_DATA BLOCK_
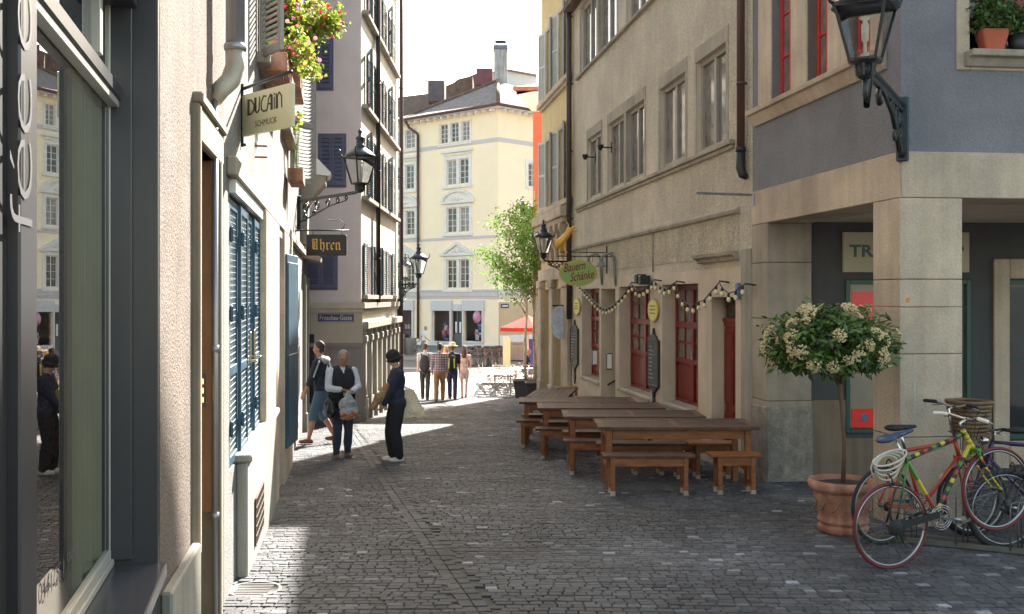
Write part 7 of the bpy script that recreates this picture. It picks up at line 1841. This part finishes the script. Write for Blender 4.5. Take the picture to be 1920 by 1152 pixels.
m_plas = mat('crinkled translucent plastic', (.42, .44, .46), .25, .35, 10, .8, 25, spec=.6, c2=(.25, .27, .30))
th, sh_ = held('plastic_bag', 'clear crinkled plastic bag with orange fruit held by the grey haired person', 'bag', t, [('e', hm+V((0, .03, -.30)), (.155, .07, .12)), ('e', hm+V((.02, .03, -.2)), (.145, .06, .12)), ('c', hm+V((0, 0, -.02)), hm+V((0, .02, -.16)), .035, .09)], m_plas, 'bag_body', .011)
b = MB(); rr = random.Random(2)
for i in range(18): b.ell(V((rr.uniform(-.12, .12), .055+rr.uniform(-.01, .012), rr.uniform(-.09, -.01))), (.028, .02, .028), 8, 6)
b.build('fruit', mat('orange brown fruit', (.42, .13, .05), .5, .4, 20), th, True)
kb = J['hip']+V((.21, .08, -.06))
th, sh_ = held('shoulder_bag', 'black shoulder bag at the hip of the grey haired person', 'bag', t, [('e', kb, (.09, .17, .14)), ('e', kb+V((0, 0, -.06)), (.10, .18, .10))], mat('black leather', (.02, .02, .02), .35, .1, 10), 'bag_body')
b = MB(); q = [kb+V((0, -.02, .10)), U((.20, -.03, .35)), U((.14, -.02, .575)), U((.0, .11, .40)), kb+V((-.02, .12, .08))]; b.tube([p-sh_ for p in q], .010, 6); b.build('strap', m_rub, th, True)

# -- woman in dark bucket hat
YP = 14.7; xp = (744-CX)/F*YP
t, J = person('woman in dark cloche hat, navy jacket and black trousers with white shoes', xp, YP, PI/2+.35, 1.60, feet=((.08, .05, 0), (-.09, -.02, 0)), hands=((.12, .20, .10), (-.06, .22, .02)), poles=((1, -.8, -.4), (-1, -.8, -.4)), headp=.45,
    top=cloth('navy jacket', (.022, .026, .055)), sleeves=1.0, bottom=cloth('black trousers', (.015, .015, .020)), loose=.020, shoes=mat('white leather shoes', (.62, .58, .50), .5), hair=mat('dark hair', (.04, .03, .025), .7), female=True, detail=.009, girth=1.14)
k = J['k']; Hd = J['Hd']; Rh = J['Rh']
blob('hat', [('e', Hd((0, -.008, .165)), (.102*k, .115*k, .10*k), Rh), ('e', Hd((0, .0, .115)), (.118*k, .132*k, .032*k), Rh), ('e', Hd((0, -.02, .09)), (.112*k, .115*k, .05*k), Rh)], .009, cloth('charcoal felt', (.022, .022, .028)), t)
kb = J['HN'][1]+V((.0, .02, .06))
th, sh_ = held('paper_bag', 'crumpled brown paper bag carried in the arm of the woman with the hat', 'bag', t, [('c', kb+V((.05, -.05, .10)), kb+V((0, .06, .02)), .075, .075), ('c', kb+V((0, .06, .02)), kb+V((-.02, .16, -.12)), .070, .045), ('c', kb+V((.05, -.05, .10)), kb+V((.07, -.09, .15)), .07, .085)], mat('brown kraft paper', (.32, .20, .10), .85, .25, 9, 1.0, 22, (.25, .15, .08)), 'bag_body', .012)
kb = J['hip']+V((.13, -.24, -.02))
th, sh_ = held('tote_bag', 'large off white canvas tote bag hanging from the shoulder of the woman with the hat', 'bag', t, [('h', kb+V((-.075, -.23, -.20)), kb+V((.075, -.23, -.20)), kb+V((.075, .17, -.21)), kb+V((-.075, .17, -.21)), kb+V((-.03, -.05, .22)), kb+V((.03, -.05, .22)), kb+V((.03, .17, .22)), kb+V((-.03, .17, .22))), ('e', kb+V((0, -.05, -.10)), (.095, .17, .09))], mat('ecru canvas', (.74, .63, .44), .9, .12, 6, .6, 30), 'bag_body', .012)
b = MB(); U = J['U']
for dy in (0, .05): b.tube([p-sh_ for p in (kb+V((.0, -.04+dy, .20)), U((.19, -.09+dy, .3)), U((.165, -.02+dy*.4, .565)), U((.17, .07+dy, .38)), kb+V((0, .16, .12)))], .010, 6)
b.build('strap', mat('ecru canvas', (.5, .45, .33)), th, True)

# -- man in hoodie walking into the lane
YP = 17.25; xp = (603-CX)/F*YP
t, J = person('man in dark hoodie and denim shorts walking left behind the grey haired person', xp, YP, PI/2-.15, 1.74, feet=((.10, -.20, .05), (-.10, .20, 0)), hands=((.24, -.06, -.02), (-.22, .22, .0)), lean=.05, heady=.15,
    top=cloth('dark navy hoodie', (.022, .026, .042)), sleeves=.72, bottom=mat('blue denim', (.075, .13, .20), .9, .15, 8, .3, 90), legs=.60, loose=.006, shoes=cloth('rust brown shoes', (.20, .07, .035)), skin=m_skin2, hair=mat('dark brown hair', (.045, .03, .022), .75, .3, 30), detail=.010, girth=1.05)
k = J['k']; U = J['U']
blob('hood', [('e', U((0, -.10, .53)), (.13*k, .07*k, .075*k)), ('c', U((-.09, -.04, .56)), U((.09, -.04, .56)), .05*k, .05*k)], .012, cloth('pale grey hood lining', (.40, .40, .42)), t)
for i, s in ((0, 1), (1, -1)):
    a, e, h = J['SH'][i], J['EL'][i], J['HN'][i]; o = V((s*.030, -.045, .02)); blob('sleeve_stripe', [('c', a+o*1.15, a.lerp(e, .95)+o*1.1, .020*k, .018*k)], .010, cloth('pale grey stripe', (.42, .43, .45)), t, 2)

# -- walking group with their backs to the viewer
def walker(label, px, Yp, H, **kw):
    return person(label, (px-CX)/F*Yp, Yp, kw.pop('face', .0), H, detail=.0135, group='group strolling towards the square', **kw)
t, J = walker('young man with black backpack, grey shirt and dark trousers, left of the strolling group', 797, 31.0, 1.74, feet=((.08, -.12, 0), (-.09, .14, .02)), top=cloth('grey tee', (.32, .33, .34)), sleeves=.35, bottom=cloth('black green trousers', (.028, .032, .032)), loose=.006, shoes=cloth('dark shoes', (.05, .04, .035)), hair=mat('dark brown hair', (.04, .03, .02)))
def backpack(J, label, tl, m, m2=None):
    U = J['U']; k = J['k']; th, sh_ = held('backpack', label, 'backpack', tl, [('e', U((0, -.20, .26)), (.155*k, .09*k, .23*k)), ('e', U((0, -.20, .14)), (.16*k, .10*k, .16*k)), ('e', U((0, -.19, .40)), (.13*k, .08*k, .12*k))], m, 'pack_body', .014)
    b = MB()
    for s in (-1, 1): b.tube([p-sh_ for p in (U((s*.10, -.15, .45)), U((s*.12, -.03, .585)), U((s*.13, .10, .42)), U((s*.15, .0, .14)), U((s*.13, -.14, .10)))], .014*k, 6)
    b.build('shoulder_straps', m_rub, th, True)
    if m2:
        for s in (-1, 1): blob('colour_panel', [('c', U((s*.075, -.285, .40))-sh_, U((s*.085, -.295, .12))-sh_, .022*k, .022*k)], .011, m2, th, 2)
    return th
backpack(J, 'plain black backpack on the leftmost strolling man', t, cloth('black nylon', (.018, .020, .024)))
m_plaid = cloth('plaid shirt', (.17, .13, .15))
def plaid():
    N = m_plaid.node_tree.nodes; L = m_plaid.node_tree.links; b = N['Principled BSDF']; tc = N.new('ShaderNodeTexCoord')
    w = [N.new('ShaderNodeTexWave') for _ in range(2)]; w[0].bands_direction = 'X'; w[1].bands_direction = 'Z'
    for q in w: q.inputs['Scale'].default_value = 4.2; L.new(tc.outputs['Object'], q.inputs[0])
    a = N.new('ShaderNodeMath'); L.new(w[0].outputs['Fac'], a.inputs[0]); L.new(w[1].outputs['Fac'], a.inputs[1]); r = N.new('ShaderNodeValToRGB'); r.color_ramp.elements[0].color = (.06, .045, .07, 1); r.color_ramp.elements[1].color = (.42, .34, .36, 1)
    h = N.new('ShaderNodeMath'); h.operation = 'MULTIPLY'; h.inputs[1].default_value = .5; L.new(a.outputs[0], h.inputs[0]); L.new(h.outputs[0], r.inputs[0]); L.new(r.outputs[0], b.inputs['Base Color'])
plaid()
walker('man in plaid shirt and khaki trousers in the strolling group', 824, 30.4, 1.73, feet=((.09, .12, .02), (-.09, -.12, 0)), top=m_plaid, longtop=.05, sleeves=.95, bottom=cloth('khaki trousers', (.25, .16, .08)), loose=.012, shoes=cloth('brown shoes', (.12, .06, .03)), hair=mat('dark brown hair', (.04, .03, .02)), girth=1.05)
walker('blonde woman mostly hidden behind the man with the straw hat', 836, 32.0, 1.66, top=cloth('apricot blouse', (.50, .28, .18)), sleeves=.3, bottom=cloth('apricot shorts', (.5, .3, .2)), legs=.35, shoes=cloth('light shoes', (.5, .45, .4)), hair=mat('honey blonde hair', (.42, .24, .09), .7), hairstyle='long', female=True)
t, J = walker('man with straw hat, dark shirt and navy trousers in the strolling group', 848, 31.0, 1.72, feet=((.09, -.10, 0), (-.08, .14, .02)), top=cloth('deep violet shirt', (.03, .022, .05)), sleeves=.4, bottom=cloth('navy trousers', (.022, .028, .065)), loose=.008, shoes=cloth('dark shoes', (.05, .04, .035)), hair=mat('light brown hair', (.15, .09, .05)), skin=m_skin2)
k = J['k']; Hd = J['Hd']
b = MB(); b.lathe([(.19*k, .0), (.16*k, .012*k), (.105*k, .022*k), (.10*k, .06*k), (.09*k, .11*k), (.06*k, .125*k), (0, .128*k)], 20, Hd((0, -.005, .16))); b.build('straw_hat', mat('straw', (.62, .52, .33), .9, .1, 20), t, True)
backpack(J, 'black backpack with yellow green panels on the man with the straw hat', t, cloth('black nylon', (.018, .020, .024)), mat('acid yellow fabric', (.50, .58, .06), .7))
walker('woman in short cream pink romper with long dark hair, right of the strolling group', 870, 32.3, 1.66, feet=((.06, .10, .02), (-.06, -.08, 0)), top=cloth('cream pink lace', (.60, .45, .40)), sleeves=.15, bottom=cloth('cream pink lace', (.60, .45, .40)), legs=.27, loose=.015, shoes=cloth('tan sandals', (.3, .18, .1)), hair=mat('chestnut hair', (.085, .04, .022), .6, .3, 30), hairstyle='long', female=True, skin=m_skin, hands=((.20, .12, .08), (-.16, .16, .10)), girth=.92)
# -- far man in white shirt crossing the square
person('man in white shirt walking right in front of the far shop', (795-CX)/F*60.5, 60.5, -PI/2+.1, 1.76, feet=((.09, .25, 0), (-.09, -.25, .04)), hands=((.26, .25, .05), (-.24, -.25, .05)), lean=.12, top=cloth('white polo shirt', (.62, .64, .72)), sleeves=.4, bottom=cloth('beige grey trousers', (.25, .22, .19)), shoes=cloth('dark shoes', (.05, .04, .035)), hair=mat('short grey blond hair', (.3, .22, .15)), skin=m_skin2, detail=.016, elev=.09)
# -- seated man at the cafe
ys = 42.0; xs = (984-CX)/F*ys
t, J = person('man in black shirt sitting at the cafe behind the young trees', xs, ys, -PI/2+.25, 1.76, feet=((.12, .48, 0), (-.12, .44, 0)), hip_z=.53, hands=((.12, .38, .14), (-.10, .36, .14)), lean=.18, headp=.3, top=cloth('black shirt', (.02, .02, .022)), sleeves=.35, bottom=cloth('light blue jeans', (.20, .28, .50)), shoes=cloth('white trainers', (.6, .6, .6)), hair=mat('cropped light hair', (.30, .2, .13)), skin=m_skin2, detail=.015)
o = copy_tree(proto); o.location = (xs, ys, gz(ys)); o.rotation_euler = (0, 0, -PI/2+.25+PI); o['label'] = 'folding cafe chair under the seated man in black'; del o['group']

_TASK_
Starting at the first line of the material, output exactly the lines up to and including the one with "b.build('strap', m_rub, th, True)". Do not include the pictures.

_OUTPUT OF THE TASK_
Write part 7 of the bpy script that recreates this picture. It picks up at line 1841. This part finishes the script. Write for Blender 4.5. Take the picture to be 1920 by 1152 pixels.
m_plas = mat('crinkled translucent plastic', (.42, .44, .46), .25, .35, 10, .8, 25, spec=.6, c2=(.25, .27, .30))
th, sh_ = held('plastic_bag', 'clear crinkled plastic bag with orange fruit held by the grey haired person', 'bag', t, [('e', hm+V((0, .03, -.30)), (.155, .07, .12)), ('e', hm+V((.02, .03, -.2)), (.145, .06, .12)), ('c', hm+V((0, 0, -.02)), hm+V((0, .02, -.16)), .035, .09)], m_plas, 'bag_body', .011)
b = MB(); rr = random.Random(2)
for i in range(18): b.ell(V((rr.uniform(-.12, .12), .055+rr.uniform(-.01, .012), rr.uniform(-.09, -.01))), (.028, .02, .028), 8, 6)
b.build('fruit', mat('orange brown fruit', (.42, .13, .05), .5, .4, 20), th, True)
kb = J['hip']+V((.21, .08, -.06))
th, sh_ = held('shoulder_bag', 'black shoulder bag at the hip of the grey haired person', 'bag', t, [('e', kb, (.09, .17, .14)), ('e', kb+V((0, 0, -.06)), (.10, .18, .10))], mat('black leather', (.02, .02, .02), .35, .1, 10), 'bag_body')
b = MB(); q = [kb+V((0, -.02, .10)), U((.20, -.03, .35)), U((.14, -.02, .575)), U((.0, .11, .40)), kb+V((-.02, .12, .08))]; b.tube([p-sh_ for p in q], .010, 6); b.build('strap', m_rub, th, True)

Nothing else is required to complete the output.